The good news for Apple is that the Commission now wants the parties to brief their positions on FRAND licensing questions. The judge disagreed with Apple, and now the Commission allows not only pleading based on evidence previously filed but also the submission of new evidence. Samsung's 2.4% royalty demand will finally come under scrutiny. For example, Commission question 6 requests a summary of "all licenses to the '348 patent granted by Samsung to any entity". It's a safe assumption that no one (at least no serious player in this industry) is paying Samsung a royalty anywhere near its prohibitive 2.4% demand from Apple. Also, the Commission wants to apply the Georgia-Pacific factors, a set of criteria for patent infringement damages, to its analysis of Samsung's royalty demand. While the Georgia-Pacific framework can lead to overcompensation of patent holders (especially in the SEP context), Samsung's 2.4% demand is so outrageous that it can't possibly be justified even under Georgia-Pacific.

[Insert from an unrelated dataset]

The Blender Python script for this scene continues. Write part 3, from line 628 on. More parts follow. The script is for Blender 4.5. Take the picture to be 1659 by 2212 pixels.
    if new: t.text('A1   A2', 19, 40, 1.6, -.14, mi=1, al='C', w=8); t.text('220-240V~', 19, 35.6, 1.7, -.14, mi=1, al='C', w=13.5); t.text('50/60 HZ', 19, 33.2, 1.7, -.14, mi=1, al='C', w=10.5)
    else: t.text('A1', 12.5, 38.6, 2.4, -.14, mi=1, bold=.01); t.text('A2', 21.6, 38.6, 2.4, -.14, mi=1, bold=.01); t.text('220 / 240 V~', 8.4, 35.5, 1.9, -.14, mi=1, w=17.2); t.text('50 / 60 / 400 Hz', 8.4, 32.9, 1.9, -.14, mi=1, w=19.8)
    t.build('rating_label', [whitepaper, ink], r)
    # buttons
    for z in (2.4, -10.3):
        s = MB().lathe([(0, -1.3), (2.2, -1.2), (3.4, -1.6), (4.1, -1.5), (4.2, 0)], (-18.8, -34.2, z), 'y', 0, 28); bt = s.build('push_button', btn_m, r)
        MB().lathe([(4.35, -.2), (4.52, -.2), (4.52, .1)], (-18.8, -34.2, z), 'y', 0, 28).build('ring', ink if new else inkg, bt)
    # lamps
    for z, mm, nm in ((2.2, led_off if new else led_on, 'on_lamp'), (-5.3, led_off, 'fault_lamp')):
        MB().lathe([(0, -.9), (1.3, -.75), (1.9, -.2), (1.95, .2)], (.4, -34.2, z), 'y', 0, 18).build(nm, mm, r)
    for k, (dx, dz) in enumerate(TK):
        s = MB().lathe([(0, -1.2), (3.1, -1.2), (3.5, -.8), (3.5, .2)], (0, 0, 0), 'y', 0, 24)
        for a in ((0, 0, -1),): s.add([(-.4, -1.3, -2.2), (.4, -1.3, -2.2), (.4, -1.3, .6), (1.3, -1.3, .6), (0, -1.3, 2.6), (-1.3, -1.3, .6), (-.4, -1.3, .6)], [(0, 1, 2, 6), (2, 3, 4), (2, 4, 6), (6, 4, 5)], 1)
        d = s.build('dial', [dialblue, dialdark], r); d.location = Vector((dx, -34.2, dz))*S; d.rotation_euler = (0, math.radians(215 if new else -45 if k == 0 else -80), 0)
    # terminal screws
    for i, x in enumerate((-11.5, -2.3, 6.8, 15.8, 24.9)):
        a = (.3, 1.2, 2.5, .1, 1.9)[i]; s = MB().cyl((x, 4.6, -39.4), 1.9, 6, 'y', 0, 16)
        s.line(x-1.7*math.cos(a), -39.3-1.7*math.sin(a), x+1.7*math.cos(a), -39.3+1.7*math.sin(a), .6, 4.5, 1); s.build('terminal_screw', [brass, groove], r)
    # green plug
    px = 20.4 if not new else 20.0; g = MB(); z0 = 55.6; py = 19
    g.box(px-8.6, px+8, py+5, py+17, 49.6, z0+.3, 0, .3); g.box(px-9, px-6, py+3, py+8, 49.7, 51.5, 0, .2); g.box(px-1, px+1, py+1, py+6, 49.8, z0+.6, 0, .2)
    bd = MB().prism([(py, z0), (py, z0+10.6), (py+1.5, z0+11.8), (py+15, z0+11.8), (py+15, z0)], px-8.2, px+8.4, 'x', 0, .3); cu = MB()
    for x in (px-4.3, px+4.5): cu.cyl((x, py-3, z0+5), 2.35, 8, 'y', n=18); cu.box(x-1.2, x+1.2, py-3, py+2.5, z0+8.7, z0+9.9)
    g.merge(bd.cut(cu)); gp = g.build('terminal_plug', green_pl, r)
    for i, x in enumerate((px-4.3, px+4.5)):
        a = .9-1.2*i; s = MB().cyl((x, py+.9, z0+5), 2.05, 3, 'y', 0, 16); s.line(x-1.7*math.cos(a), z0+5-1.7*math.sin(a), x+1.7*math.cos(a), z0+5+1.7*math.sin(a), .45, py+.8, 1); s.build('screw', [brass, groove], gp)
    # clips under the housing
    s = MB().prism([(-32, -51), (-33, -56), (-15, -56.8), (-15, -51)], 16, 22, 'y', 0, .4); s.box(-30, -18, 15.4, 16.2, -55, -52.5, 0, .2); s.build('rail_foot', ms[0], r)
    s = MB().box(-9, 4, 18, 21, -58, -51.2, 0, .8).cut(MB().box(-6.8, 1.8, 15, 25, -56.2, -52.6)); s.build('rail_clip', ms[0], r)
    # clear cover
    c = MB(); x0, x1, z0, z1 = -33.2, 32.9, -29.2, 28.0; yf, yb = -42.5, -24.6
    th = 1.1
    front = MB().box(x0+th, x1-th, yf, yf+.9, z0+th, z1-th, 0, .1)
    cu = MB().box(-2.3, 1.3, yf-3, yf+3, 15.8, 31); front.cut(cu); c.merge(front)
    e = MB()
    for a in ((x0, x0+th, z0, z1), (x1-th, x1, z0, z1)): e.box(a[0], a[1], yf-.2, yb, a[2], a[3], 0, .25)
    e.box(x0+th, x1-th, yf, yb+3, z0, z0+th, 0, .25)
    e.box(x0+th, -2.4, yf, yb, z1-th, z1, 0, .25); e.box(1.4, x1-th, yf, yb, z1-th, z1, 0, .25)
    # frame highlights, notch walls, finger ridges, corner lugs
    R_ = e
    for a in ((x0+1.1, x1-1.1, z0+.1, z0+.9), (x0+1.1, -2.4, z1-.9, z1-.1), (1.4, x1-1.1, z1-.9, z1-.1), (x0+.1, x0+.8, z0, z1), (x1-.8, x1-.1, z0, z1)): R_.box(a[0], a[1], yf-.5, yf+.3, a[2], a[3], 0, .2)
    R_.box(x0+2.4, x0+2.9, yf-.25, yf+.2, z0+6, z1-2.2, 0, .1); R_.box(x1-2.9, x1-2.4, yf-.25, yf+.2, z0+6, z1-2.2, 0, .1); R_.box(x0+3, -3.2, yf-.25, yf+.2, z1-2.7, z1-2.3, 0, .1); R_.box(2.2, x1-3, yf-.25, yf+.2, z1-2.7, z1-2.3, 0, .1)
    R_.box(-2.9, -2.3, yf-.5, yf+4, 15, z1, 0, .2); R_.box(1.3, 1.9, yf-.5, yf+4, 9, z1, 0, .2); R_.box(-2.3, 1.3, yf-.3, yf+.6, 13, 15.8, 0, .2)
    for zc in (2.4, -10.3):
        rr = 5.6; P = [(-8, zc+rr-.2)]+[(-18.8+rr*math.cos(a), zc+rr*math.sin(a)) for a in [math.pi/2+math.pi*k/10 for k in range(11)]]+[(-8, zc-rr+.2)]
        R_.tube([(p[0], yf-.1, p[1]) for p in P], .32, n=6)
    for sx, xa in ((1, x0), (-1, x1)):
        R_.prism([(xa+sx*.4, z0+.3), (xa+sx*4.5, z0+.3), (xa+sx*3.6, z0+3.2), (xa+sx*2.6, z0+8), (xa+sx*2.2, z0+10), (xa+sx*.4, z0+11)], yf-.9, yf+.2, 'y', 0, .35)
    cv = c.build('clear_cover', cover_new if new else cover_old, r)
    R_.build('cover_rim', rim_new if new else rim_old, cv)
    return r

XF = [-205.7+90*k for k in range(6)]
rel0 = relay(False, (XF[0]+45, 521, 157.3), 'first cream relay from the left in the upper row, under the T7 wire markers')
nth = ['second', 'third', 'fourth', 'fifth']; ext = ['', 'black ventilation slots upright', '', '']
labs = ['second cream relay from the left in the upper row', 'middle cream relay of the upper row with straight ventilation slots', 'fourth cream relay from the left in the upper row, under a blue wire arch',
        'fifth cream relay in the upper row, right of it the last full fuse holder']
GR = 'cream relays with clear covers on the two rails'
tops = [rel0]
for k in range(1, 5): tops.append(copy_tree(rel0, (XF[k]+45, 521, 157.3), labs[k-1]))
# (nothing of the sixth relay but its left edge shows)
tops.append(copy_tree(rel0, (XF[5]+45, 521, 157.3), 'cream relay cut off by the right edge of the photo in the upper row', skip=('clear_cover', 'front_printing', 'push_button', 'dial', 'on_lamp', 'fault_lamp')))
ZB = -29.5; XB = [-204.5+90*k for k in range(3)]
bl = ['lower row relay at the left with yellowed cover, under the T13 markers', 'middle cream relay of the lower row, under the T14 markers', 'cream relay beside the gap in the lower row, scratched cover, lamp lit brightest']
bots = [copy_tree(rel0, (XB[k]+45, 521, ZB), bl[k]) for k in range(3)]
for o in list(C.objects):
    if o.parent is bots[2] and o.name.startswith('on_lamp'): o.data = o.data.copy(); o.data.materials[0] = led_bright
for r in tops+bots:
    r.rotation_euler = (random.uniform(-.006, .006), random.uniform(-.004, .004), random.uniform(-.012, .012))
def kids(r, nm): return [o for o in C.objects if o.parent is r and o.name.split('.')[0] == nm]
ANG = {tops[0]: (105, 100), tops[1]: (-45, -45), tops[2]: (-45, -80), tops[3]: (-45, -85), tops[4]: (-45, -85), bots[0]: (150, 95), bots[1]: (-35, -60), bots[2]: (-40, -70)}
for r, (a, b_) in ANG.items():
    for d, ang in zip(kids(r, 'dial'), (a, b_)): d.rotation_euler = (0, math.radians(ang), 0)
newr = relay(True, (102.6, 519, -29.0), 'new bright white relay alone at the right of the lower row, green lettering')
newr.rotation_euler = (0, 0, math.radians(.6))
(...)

The ITC has now given its first indication in the current wave of smartphone patent disputes as to how it intends to analyze FRAND licensing defenses. Without a doubt the ITC is absolutely unwilling to deny injunctive relief based on FRAND-pledged SEPs as a general rule. The ITC wants to continue to be the forum of choice for abusers of FRAND-pledged U.S. patents, and it won't remove the threat of SEP-based exclusion orders. But FRAND defenses can succeed depending on the ITC's analysis of the patent holder's royalty demands and the overall history of licensing negotiations. For a deep-pocketed, sophisticated litigant like Apple, that's acceptable. For some other litigations, it means that FRAND patent abusers will be able to leverage ITC investigations to extract non-FRAND terms. This is a serious policy issue as I wrote earlier today in my commentary on an ITC judge's denial of a motion to stay an investigation of an InterDigital complaint. Last year the United States Senate held a hearing to discuss the problem of SEP-based ITC import bans.

Samsung's only chance would have been for the ITC to find that Apple somehow "waived" its right to raise FRAND arguments. But Apple's FRAND defenses are alive, and Samsung won't be able to overcome them. Samsung's conduct in its SEP licensing negotiations with Apple has been viewed unfavorably by regulators and courts around the globe:

Even if Samsung convinced the ITC that all these regulators and other courts got it wrong, which I doubt very much, an import ban would not necessarily apply to Apple's current products. In the proceedings before the ALJ Samsung accused only older Apple products of infringement of the '348 patent: the AT&T models of the iPhone 4 (but not the 4S or 5), 3GS and 3, and of the iPad 3G and iPad 2 3G. One of the questions the Commission raised in today's notice relates to what an import ban would then mean for Apple's newer iPhones and iPads implementing the standard in question. The specific issue here is that Apple switched baseband chip suppliers. Its newer products come with Qualcomm chips, and the licensing situation between Qualcomm and Samsung is a different one than the agreement Samsung had in place with Intel and Infineon (Intel acquired Infineon's wireless baseband chip division). The iPhone 4S and the "new iPad 4G" were the first Apple products to come with Qualcomm chips. Courts in France and Italy agreed with Apple that Samsung's license agreement with Qualcomm precluded it from seeking cellular SEP-based injunctions against Apple products incorporating Qualcomm baseband chips. Also, it's interesting that Samsung did accuse the iPhone 4S during the course of this investigation, but not of infringement of the '348 patent.

In a parallel case the ITC is investigating Apple's complaint against Samsung (no SEPs involved there). A final ruling on that case is likely to issue this summer.